» **GOAL**
Print the lines starting at the line containing "Recreate this scene" and ending at the line containing "COL = SC.collection", exactly and in full, without the pictures.

» **THE DATA**
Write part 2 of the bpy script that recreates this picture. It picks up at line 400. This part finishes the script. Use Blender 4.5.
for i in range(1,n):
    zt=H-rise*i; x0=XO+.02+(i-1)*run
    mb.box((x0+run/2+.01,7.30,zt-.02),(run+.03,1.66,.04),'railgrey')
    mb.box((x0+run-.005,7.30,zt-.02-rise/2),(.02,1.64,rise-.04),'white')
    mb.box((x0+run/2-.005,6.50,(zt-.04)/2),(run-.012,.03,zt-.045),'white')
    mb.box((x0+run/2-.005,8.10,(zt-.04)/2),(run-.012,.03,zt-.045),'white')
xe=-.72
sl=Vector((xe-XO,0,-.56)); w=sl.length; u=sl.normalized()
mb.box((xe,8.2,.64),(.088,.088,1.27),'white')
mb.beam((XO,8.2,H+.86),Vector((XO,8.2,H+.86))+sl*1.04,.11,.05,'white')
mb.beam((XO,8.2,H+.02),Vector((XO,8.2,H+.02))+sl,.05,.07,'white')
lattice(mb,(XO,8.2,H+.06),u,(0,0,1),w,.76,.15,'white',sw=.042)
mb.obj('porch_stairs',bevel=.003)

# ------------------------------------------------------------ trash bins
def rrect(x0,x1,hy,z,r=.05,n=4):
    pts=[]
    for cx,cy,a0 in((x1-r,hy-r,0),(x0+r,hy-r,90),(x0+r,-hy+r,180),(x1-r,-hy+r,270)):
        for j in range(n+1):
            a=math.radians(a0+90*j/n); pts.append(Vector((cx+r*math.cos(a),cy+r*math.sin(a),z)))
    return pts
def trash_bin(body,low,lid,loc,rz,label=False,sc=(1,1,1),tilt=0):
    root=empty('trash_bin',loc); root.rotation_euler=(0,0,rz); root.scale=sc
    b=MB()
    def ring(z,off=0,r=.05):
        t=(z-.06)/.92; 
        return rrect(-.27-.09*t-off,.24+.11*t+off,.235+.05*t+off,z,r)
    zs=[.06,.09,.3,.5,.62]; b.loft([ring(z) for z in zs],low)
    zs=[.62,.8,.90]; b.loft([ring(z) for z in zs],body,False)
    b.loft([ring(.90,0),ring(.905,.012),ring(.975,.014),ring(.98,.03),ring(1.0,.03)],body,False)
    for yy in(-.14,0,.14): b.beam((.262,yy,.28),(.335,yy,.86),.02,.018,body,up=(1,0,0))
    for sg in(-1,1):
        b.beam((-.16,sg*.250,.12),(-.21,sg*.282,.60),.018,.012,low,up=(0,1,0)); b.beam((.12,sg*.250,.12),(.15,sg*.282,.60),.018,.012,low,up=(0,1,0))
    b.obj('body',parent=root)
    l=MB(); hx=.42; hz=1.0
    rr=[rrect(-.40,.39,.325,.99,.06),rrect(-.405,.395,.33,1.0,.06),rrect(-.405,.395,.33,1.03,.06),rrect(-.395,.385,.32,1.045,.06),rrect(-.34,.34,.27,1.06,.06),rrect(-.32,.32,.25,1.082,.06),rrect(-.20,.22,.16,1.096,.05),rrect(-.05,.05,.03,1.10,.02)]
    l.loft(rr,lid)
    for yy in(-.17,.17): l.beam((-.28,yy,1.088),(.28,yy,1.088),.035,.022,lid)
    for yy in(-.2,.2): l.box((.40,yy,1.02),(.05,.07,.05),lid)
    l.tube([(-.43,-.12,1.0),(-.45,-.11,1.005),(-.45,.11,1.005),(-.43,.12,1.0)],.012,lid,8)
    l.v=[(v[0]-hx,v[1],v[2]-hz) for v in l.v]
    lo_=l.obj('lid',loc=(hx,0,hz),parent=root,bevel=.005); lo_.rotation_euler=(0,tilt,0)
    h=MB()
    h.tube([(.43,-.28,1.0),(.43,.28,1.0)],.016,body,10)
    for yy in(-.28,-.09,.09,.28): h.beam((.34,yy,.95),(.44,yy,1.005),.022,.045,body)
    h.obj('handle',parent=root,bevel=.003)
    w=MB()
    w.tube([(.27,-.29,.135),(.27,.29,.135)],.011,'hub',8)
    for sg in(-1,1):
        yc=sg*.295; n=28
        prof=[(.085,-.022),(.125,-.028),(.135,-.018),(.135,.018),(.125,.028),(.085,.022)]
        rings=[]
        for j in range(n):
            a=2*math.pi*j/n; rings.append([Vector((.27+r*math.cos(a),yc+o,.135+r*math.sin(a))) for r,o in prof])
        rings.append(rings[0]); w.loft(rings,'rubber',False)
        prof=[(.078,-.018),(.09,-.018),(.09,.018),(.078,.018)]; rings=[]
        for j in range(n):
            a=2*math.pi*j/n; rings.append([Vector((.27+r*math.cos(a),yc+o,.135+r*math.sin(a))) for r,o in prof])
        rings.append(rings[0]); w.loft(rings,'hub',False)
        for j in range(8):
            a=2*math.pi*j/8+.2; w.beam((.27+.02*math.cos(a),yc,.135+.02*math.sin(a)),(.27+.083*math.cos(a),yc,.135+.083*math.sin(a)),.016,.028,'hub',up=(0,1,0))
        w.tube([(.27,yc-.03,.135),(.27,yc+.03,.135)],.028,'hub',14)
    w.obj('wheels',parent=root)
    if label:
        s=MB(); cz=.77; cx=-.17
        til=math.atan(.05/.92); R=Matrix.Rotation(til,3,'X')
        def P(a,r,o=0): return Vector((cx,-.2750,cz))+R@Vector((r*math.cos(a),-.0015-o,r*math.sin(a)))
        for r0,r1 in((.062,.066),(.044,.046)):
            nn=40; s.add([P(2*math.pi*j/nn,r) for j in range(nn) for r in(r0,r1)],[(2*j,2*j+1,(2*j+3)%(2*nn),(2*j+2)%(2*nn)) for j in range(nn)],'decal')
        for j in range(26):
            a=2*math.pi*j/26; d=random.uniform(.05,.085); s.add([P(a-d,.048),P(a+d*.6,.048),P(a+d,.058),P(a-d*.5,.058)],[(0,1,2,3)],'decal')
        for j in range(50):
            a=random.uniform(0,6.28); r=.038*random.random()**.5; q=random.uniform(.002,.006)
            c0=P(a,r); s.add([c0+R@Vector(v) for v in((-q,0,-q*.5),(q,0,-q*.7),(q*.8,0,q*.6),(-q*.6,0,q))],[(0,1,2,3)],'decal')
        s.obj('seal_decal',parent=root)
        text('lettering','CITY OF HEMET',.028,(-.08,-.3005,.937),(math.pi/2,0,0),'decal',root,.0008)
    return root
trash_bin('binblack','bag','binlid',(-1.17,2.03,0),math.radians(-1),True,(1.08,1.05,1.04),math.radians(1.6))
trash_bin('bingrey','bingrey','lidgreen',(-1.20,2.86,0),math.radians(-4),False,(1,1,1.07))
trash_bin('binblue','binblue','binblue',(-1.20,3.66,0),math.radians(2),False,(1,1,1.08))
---
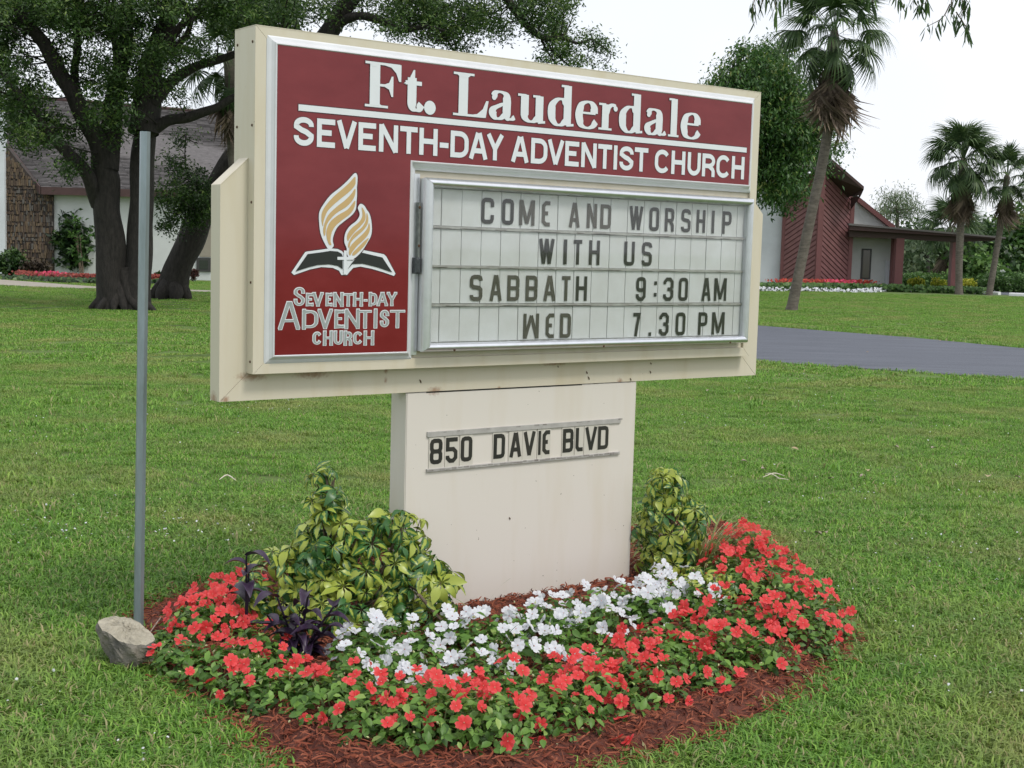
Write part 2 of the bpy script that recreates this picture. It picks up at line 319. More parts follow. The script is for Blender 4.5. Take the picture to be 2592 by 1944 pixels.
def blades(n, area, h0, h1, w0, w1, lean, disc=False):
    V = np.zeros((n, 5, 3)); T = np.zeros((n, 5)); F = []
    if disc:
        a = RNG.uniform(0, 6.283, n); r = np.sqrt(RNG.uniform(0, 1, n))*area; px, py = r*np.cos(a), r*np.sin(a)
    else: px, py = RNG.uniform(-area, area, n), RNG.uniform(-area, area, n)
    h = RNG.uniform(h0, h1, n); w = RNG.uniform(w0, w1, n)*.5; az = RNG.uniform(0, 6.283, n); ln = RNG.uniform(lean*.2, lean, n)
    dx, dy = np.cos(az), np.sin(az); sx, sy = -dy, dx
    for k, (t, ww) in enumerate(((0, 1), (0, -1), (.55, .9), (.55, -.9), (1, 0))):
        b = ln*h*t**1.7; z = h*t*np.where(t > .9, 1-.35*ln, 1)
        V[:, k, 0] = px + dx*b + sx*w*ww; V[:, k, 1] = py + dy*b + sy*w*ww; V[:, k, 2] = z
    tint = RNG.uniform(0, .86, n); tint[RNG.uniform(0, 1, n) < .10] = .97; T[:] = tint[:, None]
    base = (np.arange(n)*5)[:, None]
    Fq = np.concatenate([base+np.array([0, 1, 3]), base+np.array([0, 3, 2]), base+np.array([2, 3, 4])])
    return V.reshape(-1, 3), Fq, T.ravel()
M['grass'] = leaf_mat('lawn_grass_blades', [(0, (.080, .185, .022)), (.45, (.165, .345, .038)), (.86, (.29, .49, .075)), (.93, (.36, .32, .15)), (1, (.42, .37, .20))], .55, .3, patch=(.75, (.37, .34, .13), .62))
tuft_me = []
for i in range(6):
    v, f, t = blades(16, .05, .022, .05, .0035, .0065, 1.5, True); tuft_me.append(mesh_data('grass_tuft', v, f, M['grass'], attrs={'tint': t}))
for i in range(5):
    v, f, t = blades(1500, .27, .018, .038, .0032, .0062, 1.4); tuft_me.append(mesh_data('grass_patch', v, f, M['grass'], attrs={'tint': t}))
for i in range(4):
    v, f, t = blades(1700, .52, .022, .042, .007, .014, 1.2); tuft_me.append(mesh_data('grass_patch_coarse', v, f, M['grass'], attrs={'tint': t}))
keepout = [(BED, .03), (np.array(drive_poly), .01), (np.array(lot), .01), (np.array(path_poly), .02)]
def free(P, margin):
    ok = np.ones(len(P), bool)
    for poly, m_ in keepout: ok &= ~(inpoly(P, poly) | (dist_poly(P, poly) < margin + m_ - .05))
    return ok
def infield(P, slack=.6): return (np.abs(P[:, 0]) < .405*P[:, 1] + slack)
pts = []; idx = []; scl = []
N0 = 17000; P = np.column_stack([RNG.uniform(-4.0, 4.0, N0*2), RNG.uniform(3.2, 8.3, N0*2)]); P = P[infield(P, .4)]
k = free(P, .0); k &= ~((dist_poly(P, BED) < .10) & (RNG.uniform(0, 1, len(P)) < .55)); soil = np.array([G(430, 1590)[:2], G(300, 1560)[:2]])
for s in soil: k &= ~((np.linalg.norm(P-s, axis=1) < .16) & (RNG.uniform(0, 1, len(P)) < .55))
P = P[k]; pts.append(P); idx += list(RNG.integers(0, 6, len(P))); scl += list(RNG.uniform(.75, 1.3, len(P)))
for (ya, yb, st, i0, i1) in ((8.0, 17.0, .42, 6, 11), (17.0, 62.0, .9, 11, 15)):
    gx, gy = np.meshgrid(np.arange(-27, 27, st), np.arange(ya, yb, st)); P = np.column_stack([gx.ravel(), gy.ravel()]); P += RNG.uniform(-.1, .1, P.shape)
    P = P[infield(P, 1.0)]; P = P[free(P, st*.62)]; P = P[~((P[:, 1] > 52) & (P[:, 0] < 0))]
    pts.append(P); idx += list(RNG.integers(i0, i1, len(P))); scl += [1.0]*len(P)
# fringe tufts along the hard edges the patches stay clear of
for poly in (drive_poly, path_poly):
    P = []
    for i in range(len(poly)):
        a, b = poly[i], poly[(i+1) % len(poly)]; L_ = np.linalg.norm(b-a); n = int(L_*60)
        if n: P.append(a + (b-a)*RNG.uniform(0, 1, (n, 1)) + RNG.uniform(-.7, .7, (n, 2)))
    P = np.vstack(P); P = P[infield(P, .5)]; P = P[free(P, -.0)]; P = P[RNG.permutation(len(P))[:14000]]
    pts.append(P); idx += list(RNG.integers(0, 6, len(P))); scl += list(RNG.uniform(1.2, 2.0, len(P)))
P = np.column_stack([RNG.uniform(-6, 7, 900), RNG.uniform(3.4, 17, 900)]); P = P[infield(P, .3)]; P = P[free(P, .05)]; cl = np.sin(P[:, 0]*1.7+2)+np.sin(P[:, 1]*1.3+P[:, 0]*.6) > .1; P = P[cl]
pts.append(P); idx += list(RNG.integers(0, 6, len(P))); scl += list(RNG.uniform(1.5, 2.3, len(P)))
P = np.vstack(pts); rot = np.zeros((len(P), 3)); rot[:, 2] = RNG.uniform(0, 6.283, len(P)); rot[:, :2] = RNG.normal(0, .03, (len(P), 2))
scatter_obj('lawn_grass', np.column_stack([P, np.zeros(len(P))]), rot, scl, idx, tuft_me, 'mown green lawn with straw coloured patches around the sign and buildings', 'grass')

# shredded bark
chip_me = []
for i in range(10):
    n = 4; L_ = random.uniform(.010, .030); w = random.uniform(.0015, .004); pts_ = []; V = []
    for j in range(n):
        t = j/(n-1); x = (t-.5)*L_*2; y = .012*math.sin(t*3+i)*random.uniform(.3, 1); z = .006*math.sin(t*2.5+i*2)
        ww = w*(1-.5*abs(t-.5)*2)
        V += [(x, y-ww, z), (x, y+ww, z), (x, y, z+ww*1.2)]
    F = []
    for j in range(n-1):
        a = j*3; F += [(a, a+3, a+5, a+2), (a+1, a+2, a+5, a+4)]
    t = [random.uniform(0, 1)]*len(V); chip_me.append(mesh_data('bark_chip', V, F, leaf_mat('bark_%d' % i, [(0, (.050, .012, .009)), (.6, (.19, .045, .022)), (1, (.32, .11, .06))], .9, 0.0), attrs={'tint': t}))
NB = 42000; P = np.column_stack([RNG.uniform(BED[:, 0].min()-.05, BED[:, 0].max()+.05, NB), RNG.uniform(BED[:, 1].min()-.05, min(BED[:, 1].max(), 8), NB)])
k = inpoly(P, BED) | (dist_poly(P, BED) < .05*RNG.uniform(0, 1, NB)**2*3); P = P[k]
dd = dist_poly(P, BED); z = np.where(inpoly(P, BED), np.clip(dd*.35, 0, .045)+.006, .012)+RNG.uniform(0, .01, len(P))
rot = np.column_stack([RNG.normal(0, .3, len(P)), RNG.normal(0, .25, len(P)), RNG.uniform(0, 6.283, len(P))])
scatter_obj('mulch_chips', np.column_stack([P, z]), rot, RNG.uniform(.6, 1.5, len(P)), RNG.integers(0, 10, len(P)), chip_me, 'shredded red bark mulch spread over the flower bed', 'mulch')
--
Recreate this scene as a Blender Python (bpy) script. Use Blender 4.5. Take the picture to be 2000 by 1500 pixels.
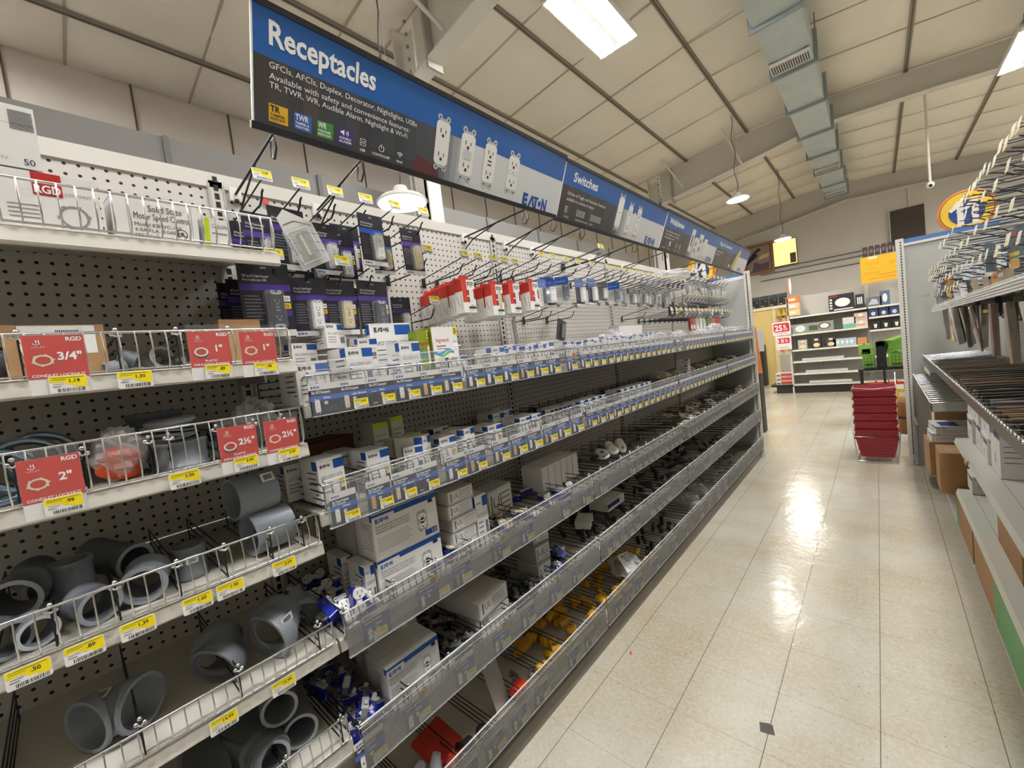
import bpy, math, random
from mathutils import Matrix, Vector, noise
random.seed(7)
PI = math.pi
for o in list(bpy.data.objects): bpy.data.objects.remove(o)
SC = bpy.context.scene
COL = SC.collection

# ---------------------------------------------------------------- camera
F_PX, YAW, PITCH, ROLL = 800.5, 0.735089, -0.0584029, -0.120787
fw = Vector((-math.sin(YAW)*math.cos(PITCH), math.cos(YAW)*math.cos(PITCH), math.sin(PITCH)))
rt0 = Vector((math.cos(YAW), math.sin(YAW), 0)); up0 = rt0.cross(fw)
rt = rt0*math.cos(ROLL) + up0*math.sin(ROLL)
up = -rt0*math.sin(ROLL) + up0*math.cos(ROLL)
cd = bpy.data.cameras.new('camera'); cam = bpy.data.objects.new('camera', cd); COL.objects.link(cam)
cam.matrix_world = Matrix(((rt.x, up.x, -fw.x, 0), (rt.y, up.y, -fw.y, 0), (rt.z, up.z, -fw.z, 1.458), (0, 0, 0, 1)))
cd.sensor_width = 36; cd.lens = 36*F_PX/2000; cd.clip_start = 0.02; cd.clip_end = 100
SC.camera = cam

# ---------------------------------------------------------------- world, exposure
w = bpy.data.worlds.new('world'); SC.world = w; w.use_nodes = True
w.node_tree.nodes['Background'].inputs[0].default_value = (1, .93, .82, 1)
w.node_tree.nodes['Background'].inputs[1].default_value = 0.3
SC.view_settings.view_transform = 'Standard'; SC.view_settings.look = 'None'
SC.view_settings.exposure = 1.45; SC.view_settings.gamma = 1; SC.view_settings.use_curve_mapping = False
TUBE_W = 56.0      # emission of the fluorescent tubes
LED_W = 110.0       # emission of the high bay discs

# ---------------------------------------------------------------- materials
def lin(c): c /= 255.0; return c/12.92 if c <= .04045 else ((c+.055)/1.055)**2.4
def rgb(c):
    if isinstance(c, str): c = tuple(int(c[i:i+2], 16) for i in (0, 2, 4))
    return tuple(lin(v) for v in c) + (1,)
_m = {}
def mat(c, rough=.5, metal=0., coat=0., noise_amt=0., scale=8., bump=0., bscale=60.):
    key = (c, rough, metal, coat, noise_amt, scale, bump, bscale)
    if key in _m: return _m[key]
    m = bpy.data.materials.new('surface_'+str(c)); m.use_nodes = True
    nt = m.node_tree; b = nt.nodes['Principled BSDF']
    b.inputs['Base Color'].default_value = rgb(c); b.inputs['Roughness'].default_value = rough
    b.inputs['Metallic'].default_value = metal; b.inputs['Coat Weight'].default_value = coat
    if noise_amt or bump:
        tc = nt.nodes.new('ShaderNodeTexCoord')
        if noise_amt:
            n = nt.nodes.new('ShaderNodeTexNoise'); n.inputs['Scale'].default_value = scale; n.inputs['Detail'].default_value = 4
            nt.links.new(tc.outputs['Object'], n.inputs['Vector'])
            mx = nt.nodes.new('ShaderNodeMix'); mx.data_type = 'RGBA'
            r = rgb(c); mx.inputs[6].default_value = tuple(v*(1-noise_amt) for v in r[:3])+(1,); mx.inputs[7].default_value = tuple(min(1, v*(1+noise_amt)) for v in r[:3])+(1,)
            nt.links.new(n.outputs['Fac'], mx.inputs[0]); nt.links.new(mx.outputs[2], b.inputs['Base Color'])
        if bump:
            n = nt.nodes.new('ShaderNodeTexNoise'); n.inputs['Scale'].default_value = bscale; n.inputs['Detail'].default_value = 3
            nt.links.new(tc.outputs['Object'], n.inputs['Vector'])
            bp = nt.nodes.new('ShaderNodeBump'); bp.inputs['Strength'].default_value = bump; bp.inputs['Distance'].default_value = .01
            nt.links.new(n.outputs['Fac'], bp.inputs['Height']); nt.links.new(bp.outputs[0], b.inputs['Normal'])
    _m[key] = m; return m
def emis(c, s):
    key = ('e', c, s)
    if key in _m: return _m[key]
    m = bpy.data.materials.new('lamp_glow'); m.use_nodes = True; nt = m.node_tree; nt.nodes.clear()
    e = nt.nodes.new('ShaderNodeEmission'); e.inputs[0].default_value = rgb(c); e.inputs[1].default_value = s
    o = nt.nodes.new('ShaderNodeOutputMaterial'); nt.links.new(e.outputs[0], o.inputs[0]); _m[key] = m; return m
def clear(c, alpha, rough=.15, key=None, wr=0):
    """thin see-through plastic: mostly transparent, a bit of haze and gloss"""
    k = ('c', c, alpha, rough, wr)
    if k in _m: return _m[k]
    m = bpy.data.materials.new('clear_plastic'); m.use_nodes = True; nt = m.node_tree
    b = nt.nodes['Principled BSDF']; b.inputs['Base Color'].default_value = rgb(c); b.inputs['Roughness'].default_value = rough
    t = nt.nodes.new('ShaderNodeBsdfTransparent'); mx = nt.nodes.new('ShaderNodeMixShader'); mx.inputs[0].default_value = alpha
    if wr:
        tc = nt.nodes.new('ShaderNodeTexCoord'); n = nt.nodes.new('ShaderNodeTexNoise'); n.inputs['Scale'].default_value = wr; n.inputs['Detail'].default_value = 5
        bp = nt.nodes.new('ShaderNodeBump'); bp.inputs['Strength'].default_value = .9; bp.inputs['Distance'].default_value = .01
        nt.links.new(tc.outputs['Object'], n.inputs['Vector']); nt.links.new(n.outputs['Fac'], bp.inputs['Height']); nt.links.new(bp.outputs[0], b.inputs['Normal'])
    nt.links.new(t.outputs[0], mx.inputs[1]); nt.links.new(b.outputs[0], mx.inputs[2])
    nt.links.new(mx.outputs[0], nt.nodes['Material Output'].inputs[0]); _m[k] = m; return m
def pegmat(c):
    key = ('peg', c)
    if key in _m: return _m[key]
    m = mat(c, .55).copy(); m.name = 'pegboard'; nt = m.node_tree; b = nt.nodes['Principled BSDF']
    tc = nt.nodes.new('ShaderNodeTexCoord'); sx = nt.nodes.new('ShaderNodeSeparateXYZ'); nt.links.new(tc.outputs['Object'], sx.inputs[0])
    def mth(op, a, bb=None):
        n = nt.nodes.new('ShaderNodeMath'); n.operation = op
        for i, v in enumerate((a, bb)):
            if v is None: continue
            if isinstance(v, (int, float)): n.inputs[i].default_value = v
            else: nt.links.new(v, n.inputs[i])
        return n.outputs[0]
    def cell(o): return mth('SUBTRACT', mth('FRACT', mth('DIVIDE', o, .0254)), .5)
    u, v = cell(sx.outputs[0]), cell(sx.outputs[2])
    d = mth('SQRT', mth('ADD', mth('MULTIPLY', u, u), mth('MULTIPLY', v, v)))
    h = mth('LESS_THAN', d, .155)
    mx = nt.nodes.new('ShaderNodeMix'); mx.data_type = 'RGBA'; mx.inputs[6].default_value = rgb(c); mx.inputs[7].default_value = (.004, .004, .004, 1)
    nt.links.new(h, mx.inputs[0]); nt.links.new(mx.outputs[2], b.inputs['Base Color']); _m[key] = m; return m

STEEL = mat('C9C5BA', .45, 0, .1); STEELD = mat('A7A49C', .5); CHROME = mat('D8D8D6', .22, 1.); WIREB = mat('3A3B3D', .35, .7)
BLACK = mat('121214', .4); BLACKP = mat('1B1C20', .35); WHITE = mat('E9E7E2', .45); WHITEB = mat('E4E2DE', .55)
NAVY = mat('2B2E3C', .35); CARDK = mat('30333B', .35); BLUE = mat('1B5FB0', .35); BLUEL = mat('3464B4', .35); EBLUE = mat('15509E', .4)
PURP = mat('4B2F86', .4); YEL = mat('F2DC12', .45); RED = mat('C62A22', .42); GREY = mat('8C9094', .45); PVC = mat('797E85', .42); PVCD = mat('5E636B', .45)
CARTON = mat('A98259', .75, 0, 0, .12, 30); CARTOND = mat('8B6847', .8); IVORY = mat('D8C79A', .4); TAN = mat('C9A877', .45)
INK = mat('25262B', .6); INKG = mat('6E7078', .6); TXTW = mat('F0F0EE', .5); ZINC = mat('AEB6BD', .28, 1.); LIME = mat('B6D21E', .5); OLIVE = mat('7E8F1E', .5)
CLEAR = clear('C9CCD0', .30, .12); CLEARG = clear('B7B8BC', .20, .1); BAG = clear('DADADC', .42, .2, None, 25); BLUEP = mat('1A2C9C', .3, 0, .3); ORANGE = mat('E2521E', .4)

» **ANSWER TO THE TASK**
Recreate this scene as a Blender Python (bpy) script. Use Blender 4.5. Take the picture to be 2000 by 1500 pixels.
import bpy, math, random
from mathutils import Matrix, Vector, noise
random.seed(7)
PI = math.pi
for o in list(bpy.data.objects): bpy.data.objects.remove(o)
SC = bpy.context.scene
COL = SC.collection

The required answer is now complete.